RE: Inlet Spike Design Question
Ok, the external shape is fixed (has to be scale). The issue once you get inside the duct is how to taper away the cross section area of the spike without messing up the flow. The problem is that you now have increasing cross section area as the flow goes downstream, and so its going from low pressure, high speed flow, to high pressure low speed flow, and thus it wants to separate. Then the flow gets to the engine. A bunch of the air goes into the compressor, while the rest goes around the engine. BUT, a lot of the duct area is now filled with engine and the net cross section is small again.
So the issue is that you have this area of large cross section area just ahead of the engine, and thats likely to cause flow separation on the centerbody unless the centerbody is really long with a gradual taper.

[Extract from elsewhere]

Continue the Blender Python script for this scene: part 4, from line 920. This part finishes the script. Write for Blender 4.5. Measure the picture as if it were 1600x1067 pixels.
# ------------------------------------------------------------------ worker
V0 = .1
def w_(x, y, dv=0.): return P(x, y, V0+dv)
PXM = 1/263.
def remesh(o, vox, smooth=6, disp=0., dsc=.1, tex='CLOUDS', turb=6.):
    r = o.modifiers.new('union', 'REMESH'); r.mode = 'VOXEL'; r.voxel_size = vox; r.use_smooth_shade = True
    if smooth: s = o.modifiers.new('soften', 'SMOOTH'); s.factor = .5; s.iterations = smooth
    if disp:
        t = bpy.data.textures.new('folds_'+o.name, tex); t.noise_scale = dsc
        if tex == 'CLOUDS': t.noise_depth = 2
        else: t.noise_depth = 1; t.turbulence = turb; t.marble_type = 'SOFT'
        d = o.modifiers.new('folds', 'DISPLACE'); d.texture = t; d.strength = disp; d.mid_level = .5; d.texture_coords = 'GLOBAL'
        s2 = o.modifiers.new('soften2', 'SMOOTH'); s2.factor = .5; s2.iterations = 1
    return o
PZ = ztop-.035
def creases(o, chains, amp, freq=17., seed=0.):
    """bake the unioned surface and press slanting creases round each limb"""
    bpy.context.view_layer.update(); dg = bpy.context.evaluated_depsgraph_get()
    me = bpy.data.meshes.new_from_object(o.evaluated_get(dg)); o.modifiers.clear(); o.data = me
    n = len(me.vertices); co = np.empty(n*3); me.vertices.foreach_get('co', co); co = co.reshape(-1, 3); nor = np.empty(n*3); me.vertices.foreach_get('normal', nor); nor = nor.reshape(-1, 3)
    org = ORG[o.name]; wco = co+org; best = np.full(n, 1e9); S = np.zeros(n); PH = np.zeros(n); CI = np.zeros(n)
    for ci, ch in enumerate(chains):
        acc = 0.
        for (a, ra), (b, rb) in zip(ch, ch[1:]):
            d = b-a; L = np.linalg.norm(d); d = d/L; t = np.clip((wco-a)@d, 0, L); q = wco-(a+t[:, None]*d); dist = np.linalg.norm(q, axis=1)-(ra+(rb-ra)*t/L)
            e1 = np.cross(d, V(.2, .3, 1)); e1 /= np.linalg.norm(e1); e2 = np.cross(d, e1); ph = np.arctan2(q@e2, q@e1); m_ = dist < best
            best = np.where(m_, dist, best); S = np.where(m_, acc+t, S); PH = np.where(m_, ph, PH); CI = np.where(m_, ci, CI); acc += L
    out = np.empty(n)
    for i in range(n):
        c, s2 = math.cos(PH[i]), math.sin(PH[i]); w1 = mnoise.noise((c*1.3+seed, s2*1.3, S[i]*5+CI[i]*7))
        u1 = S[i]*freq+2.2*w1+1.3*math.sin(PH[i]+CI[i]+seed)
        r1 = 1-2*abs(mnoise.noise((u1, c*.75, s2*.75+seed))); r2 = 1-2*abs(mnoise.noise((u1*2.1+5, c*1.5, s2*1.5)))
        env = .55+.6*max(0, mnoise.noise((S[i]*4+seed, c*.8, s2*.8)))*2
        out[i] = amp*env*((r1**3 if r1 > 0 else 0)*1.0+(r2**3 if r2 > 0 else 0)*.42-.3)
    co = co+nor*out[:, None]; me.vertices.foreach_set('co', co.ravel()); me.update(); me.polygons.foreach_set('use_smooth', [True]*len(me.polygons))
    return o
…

The way around this is to "area rule" the duct. Namely, put a constriction on the outside of the duct, such that the cross section area stays pretty constant in the area between the inlet throat and the engine intake. As long as the cross section area is constant, the flow can handle some pretty tight bends without separating.
Note, in general, you want ANY afterbody to come to a point, IF the taper is gradual enough for the flow to stay attached. Its the same as a wing trailing edge. However, if you cannot have it that long, then you taper it as much as you reasonably can and then round it off. If the engine has an electric starter in front, you can blend the back of the spike into the front of the starter.
However, our turbines with the centrifugal compressors are pretty tolerant about turbulent inlet air. Chances are that regardless of what you do , the engine will still run. A good duct design will have a bit less drag and a bit more thrust, but it wont be dramatic. (A bad duct like this would totally kill the performance of a ducted fan, since its a low pressure ratio, high mass flow device.)
The attached drawing is just a sketch. I didnt calculate any cross section areas.
One thing to remember.. ANY airplane that uses a movable spike inlet had it designed for supersonic flow. The rules for our low subsonic flow are very different. The designers also had to make the inlet work over a wide range of throttle, altitude, and mach number. So dont just blindly copy what they did!